Unsolved murder of 12-year-old in 1959 is Toronto police’s oldest cold case
Posted November 22, 2021 10:41 am.
Last Updated November 22, 2021 10:46 am.
This week on Tracking a Killer: The Cold Case Files, CityNews reporters Fil Martino and Madison Fitzpatrick take a look at the oldest case Toronto police have on file.
Patricia Lupton was just 12 years old when police found her off the roadway on McCowan Road, south of Ellesmere in the Scarborough area of Toronto on March 9, 1959. She was suffering from injuries and was pronounced dead at the scene.
Over 60 years later, no one has been arrested in connection with her death.
Detective Steve Smith with the Toronto police Cold Case Unit said Patricia received a call at her home about a babysitting job from a man who identified himself as Johnson.

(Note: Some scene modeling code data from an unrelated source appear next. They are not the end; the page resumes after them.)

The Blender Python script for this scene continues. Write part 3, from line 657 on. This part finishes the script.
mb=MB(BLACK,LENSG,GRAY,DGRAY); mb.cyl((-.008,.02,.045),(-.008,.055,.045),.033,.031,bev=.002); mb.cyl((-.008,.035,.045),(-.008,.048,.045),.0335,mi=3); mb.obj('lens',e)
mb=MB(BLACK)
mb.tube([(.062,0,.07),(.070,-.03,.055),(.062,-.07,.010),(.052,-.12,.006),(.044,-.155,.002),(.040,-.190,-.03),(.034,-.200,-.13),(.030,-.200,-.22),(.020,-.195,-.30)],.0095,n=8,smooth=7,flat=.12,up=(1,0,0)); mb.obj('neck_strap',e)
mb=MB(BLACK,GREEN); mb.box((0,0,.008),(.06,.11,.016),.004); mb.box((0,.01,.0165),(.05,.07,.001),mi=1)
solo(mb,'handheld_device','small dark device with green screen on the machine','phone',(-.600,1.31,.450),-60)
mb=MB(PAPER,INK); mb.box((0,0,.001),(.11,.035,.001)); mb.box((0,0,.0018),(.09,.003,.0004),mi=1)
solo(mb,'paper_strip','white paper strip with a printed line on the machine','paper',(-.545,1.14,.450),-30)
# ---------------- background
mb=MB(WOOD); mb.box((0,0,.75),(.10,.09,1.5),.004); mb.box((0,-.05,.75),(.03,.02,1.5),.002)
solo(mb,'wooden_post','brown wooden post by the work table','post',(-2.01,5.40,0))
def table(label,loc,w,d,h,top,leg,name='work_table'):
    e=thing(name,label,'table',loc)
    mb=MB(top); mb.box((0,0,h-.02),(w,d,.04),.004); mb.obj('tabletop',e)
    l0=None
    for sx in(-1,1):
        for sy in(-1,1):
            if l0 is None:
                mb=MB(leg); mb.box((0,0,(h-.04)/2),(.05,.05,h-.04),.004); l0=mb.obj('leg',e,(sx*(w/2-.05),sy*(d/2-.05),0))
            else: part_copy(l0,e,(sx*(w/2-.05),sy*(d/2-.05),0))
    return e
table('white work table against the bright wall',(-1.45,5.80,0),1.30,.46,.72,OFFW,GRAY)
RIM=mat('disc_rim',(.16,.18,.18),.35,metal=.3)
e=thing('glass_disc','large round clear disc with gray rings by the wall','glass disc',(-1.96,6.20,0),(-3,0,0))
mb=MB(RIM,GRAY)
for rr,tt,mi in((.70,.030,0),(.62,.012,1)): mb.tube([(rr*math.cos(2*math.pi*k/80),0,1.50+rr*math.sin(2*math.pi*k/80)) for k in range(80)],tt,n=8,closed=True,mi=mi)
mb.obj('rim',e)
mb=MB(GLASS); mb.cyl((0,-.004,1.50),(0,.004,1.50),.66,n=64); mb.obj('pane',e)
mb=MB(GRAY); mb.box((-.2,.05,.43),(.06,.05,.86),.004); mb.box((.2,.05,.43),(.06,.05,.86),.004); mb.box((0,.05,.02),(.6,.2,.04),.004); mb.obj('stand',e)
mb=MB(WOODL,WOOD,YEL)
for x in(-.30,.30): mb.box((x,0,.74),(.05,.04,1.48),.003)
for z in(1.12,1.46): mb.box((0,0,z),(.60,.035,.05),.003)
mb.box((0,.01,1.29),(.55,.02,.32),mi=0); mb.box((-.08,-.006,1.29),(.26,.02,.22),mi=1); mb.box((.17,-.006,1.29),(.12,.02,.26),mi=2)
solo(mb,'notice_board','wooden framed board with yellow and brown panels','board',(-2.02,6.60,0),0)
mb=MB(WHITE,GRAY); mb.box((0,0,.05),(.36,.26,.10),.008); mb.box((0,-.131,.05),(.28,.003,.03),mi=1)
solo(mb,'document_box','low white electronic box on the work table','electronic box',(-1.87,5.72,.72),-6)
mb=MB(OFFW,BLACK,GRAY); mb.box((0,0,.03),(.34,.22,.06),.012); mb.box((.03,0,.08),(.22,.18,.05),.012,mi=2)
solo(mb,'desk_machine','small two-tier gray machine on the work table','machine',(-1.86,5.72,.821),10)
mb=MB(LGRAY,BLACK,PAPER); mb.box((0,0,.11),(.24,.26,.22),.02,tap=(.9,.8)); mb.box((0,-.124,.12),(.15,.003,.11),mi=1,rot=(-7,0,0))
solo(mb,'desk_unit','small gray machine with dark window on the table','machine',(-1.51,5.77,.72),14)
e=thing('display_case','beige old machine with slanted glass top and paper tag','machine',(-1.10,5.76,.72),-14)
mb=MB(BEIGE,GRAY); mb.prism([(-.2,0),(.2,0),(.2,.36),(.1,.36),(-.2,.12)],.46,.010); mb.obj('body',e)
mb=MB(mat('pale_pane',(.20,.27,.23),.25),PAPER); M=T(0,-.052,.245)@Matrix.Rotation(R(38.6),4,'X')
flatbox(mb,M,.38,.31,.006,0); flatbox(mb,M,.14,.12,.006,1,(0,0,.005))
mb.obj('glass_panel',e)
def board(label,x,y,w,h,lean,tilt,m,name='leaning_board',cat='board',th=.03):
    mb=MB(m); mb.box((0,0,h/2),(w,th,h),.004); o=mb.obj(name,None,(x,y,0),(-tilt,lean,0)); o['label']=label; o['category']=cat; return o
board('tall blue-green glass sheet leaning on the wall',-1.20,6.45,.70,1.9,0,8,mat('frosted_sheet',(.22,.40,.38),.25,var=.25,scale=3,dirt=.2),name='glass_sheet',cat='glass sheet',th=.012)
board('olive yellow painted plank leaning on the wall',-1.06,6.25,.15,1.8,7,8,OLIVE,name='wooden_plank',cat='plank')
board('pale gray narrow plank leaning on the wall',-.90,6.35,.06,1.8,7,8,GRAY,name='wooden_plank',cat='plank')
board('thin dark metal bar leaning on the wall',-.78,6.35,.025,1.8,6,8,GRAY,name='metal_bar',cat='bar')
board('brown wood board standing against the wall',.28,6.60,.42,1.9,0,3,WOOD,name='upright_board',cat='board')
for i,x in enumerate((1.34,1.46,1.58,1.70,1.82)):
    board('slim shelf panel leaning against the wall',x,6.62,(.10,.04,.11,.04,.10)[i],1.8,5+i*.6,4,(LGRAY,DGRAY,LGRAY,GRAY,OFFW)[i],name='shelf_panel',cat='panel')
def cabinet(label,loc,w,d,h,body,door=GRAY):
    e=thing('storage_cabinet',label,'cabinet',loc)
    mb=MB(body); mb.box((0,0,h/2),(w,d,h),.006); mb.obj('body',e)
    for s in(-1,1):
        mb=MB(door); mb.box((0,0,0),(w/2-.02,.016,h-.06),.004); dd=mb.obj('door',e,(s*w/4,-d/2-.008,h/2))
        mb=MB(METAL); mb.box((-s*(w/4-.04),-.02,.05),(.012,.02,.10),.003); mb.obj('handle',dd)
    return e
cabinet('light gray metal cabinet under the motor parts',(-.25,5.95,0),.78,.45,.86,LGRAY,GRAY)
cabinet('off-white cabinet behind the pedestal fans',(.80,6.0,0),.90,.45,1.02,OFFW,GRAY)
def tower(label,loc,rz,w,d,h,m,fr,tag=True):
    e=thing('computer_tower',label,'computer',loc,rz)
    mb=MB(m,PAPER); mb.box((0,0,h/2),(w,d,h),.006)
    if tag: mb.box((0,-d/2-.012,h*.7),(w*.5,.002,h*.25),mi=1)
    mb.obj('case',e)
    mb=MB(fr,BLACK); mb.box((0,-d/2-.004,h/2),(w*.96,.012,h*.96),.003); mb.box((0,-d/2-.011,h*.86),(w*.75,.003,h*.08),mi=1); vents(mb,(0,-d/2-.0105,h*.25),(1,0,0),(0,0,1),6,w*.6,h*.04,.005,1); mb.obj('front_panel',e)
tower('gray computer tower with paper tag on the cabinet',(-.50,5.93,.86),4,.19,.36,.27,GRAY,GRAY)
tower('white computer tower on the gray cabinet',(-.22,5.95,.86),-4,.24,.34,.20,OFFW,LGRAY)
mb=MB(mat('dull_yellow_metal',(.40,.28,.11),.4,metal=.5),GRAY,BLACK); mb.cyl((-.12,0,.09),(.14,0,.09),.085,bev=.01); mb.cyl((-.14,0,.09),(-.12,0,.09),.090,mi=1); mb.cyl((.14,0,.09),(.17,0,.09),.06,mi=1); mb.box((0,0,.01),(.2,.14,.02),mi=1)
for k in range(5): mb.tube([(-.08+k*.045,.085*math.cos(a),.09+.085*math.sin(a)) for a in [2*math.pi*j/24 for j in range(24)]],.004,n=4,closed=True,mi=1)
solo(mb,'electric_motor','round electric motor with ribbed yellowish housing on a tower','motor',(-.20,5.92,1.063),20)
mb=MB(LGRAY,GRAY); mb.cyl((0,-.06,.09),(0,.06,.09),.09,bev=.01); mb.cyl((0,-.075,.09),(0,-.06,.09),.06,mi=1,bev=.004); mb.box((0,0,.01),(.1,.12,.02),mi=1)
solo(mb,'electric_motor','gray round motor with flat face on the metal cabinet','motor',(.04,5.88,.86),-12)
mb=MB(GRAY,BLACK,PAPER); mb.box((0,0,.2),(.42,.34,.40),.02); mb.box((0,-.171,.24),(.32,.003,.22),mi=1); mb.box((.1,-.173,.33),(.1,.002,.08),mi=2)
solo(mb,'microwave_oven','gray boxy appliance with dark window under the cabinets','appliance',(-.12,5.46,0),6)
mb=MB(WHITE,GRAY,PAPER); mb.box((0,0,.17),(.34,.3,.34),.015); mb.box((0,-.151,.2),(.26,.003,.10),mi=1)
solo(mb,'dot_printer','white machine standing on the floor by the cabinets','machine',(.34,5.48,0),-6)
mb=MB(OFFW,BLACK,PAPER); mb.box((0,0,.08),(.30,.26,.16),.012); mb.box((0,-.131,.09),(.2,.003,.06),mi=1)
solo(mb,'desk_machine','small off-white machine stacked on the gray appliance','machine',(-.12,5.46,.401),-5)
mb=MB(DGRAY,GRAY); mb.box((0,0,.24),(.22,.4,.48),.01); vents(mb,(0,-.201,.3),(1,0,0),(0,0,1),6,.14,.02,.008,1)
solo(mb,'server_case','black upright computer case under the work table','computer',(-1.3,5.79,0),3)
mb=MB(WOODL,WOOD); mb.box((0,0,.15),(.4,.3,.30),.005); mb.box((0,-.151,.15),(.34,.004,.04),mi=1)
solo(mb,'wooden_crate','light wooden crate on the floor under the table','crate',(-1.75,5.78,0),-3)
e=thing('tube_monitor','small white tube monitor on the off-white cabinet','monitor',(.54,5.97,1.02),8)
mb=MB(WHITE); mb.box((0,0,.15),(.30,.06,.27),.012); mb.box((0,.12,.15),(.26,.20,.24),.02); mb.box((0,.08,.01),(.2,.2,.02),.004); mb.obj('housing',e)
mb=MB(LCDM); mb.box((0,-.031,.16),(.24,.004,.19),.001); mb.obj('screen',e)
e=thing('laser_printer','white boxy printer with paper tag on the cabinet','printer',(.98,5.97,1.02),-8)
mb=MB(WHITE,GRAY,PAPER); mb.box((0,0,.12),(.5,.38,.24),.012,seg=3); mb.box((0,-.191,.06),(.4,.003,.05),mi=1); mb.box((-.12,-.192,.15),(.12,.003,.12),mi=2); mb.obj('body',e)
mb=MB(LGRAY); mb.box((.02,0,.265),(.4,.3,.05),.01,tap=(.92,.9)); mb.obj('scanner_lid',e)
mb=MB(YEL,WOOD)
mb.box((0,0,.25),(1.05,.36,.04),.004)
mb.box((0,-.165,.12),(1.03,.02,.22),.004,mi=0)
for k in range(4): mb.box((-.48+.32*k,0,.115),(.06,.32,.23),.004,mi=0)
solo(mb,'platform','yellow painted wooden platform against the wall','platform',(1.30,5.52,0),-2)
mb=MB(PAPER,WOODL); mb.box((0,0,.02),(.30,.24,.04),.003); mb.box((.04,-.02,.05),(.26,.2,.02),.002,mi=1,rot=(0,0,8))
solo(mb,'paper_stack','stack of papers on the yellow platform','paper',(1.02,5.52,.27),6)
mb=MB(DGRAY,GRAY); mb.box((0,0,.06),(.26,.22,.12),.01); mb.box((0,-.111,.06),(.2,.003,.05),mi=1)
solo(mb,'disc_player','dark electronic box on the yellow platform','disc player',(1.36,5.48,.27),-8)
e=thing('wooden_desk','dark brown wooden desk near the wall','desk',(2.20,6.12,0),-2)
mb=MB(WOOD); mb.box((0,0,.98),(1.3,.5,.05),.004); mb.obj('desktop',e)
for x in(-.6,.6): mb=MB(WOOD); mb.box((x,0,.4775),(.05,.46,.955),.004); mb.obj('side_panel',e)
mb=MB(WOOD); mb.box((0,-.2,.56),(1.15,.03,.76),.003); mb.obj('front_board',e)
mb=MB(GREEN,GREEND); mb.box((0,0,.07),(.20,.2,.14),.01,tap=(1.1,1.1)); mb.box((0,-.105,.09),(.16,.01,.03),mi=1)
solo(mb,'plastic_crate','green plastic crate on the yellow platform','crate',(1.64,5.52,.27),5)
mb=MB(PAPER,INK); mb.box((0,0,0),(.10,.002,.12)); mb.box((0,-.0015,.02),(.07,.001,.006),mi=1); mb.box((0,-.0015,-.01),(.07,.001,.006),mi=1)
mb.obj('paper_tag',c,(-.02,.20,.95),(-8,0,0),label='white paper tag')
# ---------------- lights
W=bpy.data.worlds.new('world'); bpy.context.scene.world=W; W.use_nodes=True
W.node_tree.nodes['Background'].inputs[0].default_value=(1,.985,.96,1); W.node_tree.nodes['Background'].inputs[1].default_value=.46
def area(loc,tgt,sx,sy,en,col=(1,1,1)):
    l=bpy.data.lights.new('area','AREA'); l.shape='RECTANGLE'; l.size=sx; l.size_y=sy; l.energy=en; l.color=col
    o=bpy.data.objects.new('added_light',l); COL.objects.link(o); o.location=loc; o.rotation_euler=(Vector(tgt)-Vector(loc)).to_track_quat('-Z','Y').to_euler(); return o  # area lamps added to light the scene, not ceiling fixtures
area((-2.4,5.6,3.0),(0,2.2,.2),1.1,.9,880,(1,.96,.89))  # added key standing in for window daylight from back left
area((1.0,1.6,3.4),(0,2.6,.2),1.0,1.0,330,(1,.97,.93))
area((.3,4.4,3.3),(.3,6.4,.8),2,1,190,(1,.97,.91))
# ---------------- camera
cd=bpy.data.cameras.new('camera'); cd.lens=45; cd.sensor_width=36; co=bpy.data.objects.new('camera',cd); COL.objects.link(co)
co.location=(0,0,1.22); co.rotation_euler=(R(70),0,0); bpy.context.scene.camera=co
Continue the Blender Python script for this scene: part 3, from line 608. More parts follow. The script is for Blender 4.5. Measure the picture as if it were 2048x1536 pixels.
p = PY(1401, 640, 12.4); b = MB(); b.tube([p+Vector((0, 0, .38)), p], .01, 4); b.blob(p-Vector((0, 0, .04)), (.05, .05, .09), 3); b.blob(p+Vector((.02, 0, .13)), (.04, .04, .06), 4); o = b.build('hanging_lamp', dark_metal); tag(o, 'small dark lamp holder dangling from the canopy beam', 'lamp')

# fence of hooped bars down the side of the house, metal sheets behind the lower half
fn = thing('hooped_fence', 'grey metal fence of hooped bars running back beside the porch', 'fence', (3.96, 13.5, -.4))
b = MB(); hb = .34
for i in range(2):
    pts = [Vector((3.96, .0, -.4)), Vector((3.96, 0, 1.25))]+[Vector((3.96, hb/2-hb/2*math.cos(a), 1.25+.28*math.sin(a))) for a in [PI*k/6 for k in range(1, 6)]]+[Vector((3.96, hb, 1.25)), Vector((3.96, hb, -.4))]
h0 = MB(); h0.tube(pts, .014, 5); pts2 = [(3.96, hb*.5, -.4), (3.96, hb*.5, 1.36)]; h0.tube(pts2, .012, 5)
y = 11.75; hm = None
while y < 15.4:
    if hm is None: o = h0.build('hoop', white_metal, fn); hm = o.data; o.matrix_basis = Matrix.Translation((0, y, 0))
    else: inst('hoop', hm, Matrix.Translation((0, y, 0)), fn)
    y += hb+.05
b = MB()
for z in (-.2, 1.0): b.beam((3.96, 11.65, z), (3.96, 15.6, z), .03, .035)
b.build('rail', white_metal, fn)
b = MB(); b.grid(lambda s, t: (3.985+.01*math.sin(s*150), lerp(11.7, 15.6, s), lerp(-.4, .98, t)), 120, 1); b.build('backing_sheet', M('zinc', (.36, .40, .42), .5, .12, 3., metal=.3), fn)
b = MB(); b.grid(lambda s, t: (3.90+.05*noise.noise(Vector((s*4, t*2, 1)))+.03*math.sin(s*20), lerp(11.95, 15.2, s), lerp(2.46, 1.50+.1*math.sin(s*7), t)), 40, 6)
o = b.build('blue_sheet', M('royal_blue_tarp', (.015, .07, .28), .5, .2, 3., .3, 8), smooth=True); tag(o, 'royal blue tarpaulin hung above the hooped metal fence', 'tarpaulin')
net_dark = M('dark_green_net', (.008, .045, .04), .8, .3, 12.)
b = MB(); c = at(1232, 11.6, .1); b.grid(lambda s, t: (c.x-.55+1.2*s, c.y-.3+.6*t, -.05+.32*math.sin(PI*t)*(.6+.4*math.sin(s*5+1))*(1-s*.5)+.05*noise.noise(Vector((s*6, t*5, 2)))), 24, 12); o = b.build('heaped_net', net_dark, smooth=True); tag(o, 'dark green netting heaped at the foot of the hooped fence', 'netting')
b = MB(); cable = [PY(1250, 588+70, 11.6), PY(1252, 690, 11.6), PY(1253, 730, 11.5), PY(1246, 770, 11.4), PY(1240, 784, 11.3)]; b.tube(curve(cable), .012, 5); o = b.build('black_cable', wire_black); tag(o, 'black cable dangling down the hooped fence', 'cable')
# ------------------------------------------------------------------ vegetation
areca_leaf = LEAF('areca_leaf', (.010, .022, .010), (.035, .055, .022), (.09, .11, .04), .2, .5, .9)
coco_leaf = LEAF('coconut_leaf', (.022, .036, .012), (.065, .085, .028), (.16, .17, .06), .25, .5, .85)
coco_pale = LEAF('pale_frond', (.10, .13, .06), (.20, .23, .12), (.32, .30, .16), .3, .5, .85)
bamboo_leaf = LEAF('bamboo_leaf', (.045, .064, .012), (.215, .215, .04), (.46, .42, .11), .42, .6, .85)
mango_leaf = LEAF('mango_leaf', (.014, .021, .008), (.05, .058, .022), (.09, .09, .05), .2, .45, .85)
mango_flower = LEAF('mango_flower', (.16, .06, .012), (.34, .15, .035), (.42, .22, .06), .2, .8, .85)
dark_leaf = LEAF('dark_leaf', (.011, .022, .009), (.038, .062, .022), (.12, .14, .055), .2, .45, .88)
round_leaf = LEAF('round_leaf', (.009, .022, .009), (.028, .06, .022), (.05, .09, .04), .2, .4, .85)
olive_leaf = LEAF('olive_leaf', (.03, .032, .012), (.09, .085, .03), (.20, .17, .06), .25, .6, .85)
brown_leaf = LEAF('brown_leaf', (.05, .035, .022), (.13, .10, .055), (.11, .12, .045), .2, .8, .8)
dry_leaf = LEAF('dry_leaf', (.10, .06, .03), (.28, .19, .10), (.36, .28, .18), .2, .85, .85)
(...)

“She was invited to come down to the local store and meet him,” Detective Smith said. “He was going to take her to babysit his kids, and then he was going to bring her back to the store that night.”
But when she didn’t come home, her family called police.
Detective Smith says with no strong leads, the investigation went cold. “There was no one that was able to definitely say that they were a witness in this case, and that they could say, ‘Yes, I saw young Patricia with this male’.”
Police say a case like the Patricia Lupton case will be difficult to solve after 60 years, but they also say they never fully close a case, not even one as old as this.